I called the floors below.
No answer.
No answer.
No answer.
I put my earbuds back in. There was another plane. Not in D.C., not in New York--
About 3 weeks before, a dear friend of mine from college had packed up and moved to rural Pennsylvania. He had emailed me that in his zeal to participate in the community he had volunteered for the local emergency response team.
What a joke, he wrote. Like anything ever happens here.
By noon our local telephone system had crashed and we were asked to make only emergency calls. The Internet clogged and slowed. I remained at work. In those days I had no reliable internet access or TV at home; in order to stay connected I had to stay at work. I told my boss I didn't think I was going to be good for much.
She said not to worry about it.
At the end of the day I went home. I called my parents. I located my sister. Her boss had seen the smoke rising from the Pentagon through her window and charged onto the floor to announce We are so outta here!
Without a car, my sister had been caught up in the crush of oddly silent, oddly cooperative fleeing people. Metro stations began closing at random, bouncing her from stop to stop and back again. She finally arrived at her apartment at 5 pm, having left work before noon.
I hope they find Bin Laden and shoot him in the heart, she snarled. Bet it's a really tiny target.
----------------------
We live in the days since then.
Editorials in major newspapers have told us that we need to get all this into perspective; after all, more people are killed in automobile accidents each year than perished on 911.
The operative word in that sentence is accidents.
Others tell us that we are self-indulgent; that this is far less than the murder and misery caused by US policy in other parts of the world. We had it coming.
Sometimes I want to find the people who say this. Fine, I want to say. Make this right. I want to watch you. I imagine they have a particular figure in mind; the number of bodies needed to balance the scales. And I will follow them from house to house while they gather the requisite amount of people. Don't worry, they will tell each person. After this we'll all be equal. You want to help create a just world, don't you? That house next door- is it occupied? We need ten more from this block...

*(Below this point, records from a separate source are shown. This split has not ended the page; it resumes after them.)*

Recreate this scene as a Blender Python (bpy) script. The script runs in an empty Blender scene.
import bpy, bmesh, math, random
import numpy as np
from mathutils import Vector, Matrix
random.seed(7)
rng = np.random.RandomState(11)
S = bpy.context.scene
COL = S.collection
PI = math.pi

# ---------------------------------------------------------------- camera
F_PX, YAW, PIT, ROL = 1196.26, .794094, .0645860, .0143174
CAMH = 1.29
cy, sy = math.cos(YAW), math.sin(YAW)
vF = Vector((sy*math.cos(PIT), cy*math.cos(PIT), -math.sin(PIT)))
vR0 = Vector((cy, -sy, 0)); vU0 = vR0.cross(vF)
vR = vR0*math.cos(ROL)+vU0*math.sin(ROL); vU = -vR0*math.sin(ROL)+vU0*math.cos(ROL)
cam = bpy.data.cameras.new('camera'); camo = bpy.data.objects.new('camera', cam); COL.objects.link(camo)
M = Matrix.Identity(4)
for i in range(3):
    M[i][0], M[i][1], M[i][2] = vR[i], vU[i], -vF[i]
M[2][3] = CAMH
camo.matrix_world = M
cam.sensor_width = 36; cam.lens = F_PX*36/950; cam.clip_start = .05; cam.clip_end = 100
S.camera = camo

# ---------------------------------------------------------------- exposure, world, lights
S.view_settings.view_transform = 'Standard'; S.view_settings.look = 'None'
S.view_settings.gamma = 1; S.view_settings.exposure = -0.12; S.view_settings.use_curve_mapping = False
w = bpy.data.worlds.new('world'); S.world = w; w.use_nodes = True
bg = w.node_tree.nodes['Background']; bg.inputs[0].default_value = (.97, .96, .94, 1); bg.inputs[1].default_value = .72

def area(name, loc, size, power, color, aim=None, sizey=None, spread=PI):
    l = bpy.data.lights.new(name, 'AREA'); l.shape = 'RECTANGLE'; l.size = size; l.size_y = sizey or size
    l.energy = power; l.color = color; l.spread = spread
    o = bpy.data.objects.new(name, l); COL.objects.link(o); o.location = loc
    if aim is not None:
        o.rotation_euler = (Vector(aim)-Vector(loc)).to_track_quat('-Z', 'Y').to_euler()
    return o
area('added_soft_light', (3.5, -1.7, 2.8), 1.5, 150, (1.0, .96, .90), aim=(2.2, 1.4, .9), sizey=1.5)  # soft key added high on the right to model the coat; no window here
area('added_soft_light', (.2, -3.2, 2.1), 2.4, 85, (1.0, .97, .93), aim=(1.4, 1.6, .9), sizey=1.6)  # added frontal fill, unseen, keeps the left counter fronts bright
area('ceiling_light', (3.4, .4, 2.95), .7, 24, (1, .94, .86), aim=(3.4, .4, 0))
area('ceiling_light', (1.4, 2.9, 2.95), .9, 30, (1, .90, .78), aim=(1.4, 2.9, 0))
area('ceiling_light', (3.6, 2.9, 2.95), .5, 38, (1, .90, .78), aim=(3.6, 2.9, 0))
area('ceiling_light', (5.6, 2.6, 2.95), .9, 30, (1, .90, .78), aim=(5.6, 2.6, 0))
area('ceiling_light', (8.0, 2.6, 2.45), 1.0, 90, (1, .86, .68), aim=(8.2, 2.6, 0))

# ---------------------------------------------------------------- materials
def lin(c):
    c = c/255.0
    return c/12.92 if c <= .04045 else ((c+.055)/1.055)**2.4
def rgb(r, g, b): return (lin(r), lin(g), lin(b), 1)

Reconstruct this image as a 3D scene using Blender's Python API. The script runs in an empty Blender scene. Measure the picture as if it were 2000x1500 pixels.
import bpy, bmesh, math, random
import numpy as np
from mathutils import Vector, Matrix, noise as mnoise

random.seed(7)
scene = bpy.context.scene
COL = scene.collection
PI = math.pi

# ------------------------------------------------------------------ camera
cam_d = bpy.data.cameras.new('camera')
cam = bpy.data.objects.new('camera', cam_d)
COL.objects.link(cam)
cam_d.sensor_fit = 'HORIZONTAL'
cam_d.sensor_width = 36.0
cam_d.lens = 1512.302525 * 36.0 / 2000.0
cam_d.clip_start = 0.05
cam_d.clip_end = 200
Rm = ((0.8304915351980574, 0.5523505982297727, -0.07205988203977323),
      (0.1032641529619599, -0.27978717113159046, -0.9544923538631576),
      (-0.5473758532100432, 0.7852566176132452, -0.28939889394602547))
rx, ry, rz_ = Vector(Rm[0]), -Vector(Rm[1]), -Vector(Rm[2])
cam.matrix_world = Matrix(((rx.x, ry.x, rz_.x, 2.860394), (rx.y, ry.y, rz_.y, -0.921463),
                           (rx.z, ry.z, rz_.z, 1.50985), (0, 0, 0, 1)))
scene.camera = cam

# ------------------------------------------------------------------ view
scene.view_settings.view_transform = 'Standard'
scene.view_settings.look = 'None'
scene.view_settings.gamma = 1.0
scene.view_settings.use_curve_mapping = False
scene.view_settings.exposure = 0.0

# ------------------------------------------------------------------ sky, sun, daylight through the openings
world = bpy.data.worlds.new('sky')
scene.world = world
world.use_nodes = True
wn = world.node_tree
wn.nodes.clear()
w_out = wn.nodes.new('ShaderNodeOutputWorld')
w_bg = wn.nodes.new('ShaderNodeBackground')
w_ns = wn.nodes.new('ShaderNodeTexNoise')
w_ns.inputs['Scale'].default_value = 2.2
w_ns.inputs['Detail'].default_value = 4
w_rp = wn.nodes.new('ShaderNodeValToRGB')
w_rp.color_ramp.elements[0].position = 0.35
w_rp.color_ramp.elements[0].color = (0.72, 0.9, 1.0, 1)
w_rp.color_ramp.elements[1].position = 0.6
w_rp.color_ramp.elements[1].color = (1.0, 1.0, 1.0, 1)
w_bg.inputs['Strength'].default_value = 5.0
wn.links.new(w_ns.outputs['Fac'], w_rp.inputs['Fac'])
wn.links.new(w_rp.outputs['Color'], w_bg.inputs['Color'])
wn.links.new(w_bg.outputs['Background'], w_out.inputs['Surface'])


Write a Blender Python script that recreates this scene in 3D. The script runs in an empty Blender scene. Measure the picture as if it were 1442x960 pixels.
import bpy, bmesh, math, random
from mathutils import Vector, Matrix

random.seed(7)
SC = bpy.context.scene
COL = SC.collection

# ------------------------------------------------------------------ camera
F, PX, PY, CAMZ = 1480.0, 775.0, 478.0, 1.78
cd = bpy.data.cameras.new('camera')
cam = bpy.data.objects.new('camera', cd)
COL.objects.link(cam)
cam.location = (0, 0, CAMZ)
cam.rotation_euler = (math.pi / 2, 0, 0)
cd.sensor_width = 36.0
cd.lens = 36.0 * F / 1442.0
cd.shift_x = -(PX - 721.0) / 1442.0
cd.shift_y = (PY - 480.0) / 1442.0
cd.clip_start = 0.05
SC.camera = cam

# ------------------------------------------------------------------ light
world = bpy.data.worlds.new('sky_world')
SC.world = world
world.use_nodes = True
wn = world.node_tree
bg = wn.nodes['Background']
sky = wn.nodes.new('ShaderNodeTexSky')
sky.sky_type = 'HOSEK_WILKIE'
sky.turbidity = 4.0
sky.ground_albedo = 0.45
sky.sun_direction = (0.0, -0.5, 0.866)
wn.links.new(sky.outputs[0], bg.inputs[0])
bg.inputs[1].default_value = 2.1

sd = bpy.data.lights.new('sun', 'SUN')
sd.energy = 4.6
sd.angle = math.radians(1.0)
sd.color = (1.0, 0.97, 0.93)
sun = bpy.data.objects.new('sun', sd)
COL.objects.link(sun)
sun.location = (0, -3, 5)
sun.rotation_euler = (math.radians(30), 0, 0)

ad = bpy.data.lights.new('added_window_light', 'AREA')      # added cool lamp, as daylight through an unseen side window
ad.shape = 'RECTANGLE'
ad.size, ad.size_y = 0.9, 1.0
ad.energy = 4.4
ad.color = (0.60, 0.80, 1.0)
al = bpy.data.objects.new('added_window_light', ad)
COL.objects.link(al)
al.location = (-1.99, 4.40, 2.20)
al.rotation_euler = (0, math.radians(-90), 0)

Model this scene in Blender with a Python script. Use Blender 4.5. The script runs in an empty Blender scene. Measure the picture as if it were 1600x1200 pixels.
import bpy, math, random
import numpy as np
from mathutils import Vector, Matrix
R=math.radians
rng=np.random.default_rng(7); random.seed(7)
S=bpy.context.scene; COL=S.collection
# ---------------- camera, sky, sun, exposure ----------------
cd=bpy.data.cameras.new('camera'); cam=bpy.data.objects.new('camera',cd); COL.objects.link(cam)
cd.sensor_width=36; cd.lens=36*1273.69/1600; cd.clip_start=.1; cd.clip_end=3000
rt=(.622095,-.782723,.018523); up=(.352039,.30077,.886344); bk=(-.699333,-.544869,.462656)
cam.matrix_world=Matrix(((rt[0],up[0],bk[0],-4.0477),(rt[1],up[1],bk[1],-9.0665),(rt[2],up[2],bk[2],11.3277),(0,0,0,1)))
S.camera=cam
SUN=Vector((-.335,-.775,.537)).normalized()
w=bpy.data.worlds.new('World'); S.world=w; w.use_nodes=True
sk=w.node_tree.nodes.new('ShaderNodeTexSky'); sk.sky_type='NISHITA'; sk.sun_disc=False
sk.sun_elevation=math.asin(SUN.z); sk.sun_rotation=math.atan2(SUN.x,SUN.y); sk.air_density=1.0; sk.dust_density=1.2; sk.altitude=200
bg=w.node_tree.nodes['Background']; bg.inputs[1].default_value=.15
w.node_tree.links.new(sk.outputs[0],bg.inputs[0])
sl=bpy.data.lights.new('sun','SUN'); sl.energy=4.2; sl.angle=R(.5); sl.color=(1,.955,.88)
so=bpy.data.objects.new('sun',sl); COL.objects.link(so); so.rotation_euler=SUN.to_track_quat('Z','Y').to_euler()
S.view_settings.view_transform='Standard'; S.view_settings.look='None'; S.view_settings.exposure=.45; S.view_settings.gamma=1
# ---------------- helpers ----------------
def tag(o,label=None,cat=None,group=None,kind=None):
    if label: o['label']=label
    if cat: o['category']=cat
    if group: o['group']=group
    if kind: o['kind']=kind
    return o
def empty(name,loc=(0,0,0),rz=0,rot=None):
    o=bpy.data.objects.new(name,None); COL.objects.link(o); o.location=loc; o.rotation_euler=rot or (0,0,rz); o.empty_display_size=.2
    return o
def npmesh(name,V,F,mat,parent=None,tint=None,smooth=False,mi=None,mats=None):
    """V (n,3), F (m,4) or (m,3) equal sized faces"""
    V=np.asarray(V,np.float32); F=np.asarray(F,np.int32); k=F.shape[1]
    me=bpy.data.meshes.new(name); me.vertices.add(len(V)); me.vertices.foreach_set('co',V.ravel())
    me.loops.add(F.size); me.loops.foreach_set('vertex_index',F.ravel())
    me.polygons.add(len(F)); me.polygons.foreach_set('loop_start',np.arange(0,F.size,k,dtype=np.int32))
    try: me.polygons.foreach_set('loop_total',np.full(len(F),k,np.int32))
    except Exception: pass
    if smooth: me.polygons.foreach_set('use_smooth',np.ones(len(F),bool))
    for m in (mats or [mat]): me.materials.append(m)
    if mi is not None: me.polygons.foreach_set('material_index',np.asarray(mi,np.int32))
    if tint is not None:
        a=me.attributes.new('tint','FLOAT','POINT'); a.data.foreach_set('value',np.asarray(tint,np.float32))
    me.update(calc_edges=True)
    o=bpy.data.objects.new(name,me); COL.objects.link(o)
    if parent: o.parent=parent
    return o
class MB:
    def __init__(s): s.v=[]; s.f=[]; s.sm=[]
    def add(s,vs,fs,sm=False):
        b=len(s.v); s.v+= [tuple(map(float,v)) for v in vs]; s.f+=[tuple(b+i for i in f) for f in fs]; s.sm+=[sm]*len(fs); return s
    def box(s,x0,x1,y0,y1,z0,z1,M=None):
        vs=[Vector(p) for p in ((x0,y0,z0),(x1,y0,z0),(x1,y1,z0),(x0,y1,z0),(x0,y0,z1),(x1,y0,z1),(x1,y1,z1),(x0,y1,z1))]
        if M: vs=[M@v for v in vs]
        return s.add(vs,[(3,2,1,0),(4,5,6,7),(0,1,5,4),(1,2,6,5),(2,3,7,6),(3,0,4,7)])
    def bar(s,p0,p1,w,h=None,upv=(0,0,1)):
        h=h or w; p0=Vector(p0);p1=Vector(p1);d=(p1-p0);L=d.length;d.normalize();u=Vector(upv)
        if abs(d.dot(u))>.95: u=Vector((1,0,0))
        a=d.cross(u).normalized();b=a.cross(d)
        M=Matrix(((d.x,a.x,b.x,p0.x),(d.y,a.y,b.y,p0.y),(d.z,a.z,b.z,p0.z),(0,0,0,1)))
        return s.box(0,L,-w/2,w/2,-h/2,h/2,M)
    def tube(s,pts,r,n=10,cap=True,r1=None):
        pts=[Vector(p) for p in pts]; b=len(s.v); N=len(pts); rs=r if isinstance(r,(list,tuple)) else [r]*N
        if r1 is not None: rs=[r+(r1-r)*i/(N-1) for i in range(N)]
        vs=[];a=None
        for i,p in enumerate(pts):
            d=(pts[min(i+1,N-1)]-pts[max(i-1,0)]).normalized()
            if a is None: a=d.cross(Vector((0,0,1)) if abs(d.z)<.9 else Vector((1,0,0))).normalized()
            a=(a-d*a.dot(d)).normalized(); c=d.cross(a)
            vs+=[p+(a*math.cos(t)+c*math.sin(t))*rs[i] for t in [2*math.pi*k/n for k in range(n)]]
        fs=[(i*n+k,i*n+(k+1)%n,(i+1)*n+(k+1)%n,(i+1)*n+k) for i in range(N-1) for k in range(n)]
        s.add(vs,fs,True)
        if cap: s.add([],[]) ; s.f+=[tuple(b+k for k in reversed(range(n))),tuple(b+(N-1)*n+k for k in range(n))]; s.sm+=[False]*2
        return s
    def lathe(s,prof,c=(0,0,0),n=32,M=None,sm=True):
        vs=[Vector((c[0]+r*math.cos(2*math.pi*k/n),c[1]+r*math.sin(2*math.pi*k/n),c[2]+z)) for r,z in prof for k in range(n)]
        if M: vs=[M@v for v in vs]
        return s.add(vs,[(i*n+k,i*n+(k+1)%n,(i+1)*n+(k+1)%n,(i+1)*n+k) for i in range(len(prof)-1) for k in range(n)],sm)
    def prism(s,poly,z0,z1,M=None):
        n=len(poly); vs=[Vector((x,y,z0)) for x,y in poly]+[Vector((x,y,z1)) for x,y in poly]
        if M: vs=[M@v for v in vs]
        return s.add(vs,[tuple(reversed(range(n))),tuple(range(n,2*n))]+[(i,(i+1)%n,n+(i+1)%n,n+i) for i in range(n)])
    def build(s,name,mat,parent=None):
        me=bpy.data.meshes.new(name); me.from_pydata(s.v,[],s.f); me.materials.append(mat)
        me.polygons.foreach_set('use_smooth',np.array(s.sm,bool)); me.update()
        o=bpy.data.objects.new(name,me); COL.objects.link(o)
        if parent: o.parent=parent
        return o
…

And when before they can enact their justice I will put them in a plexiglass cage in a human zoo. I will stare at them.
Such people deserve to be stared at. They are a new subspecies of human being.
I have a friend who was at least nominally Catholic before the attacks. The story of flight 93 broke his faith. He couldn't fathom a just God sending such heroes to their death.
My faith was born on that day. Wordless but coherent, it grew in me, unbidden.
Faith that ordinary lives, though small and short, need not be insignificant.
Faith that the America I know is made of many clasped hands and generous hearts.
(Who give so much blood in a single week that even the Red Cross says- Enough! Who carry food to Ground Zero and gather every morning to cheer the rescue workers. Who link arms around the outside of mosques to protect American Muslims.)
Faith that my small life can somehow be of service.
My new faith has one ritual act. Every year, on the afternoon of 911, I carry a bouquet of roses to our local firehouse.
I walk.
I walk because it comforts me to see the neighborhood, with its tidy homes and lawns. I walk because it gives me time alone to think about what this day means.
I walk to our local firehouse because I can't walk all the way across the country to a firehouse in New York City. A firehouse where no crew returned on the evening of September 11th, 2001.
I walk because I know our own firemen would have behaved no differently than those vanished ones.
When I get home I know that they are still protecting something worth saving.
And that is the one thing I refuse to forget.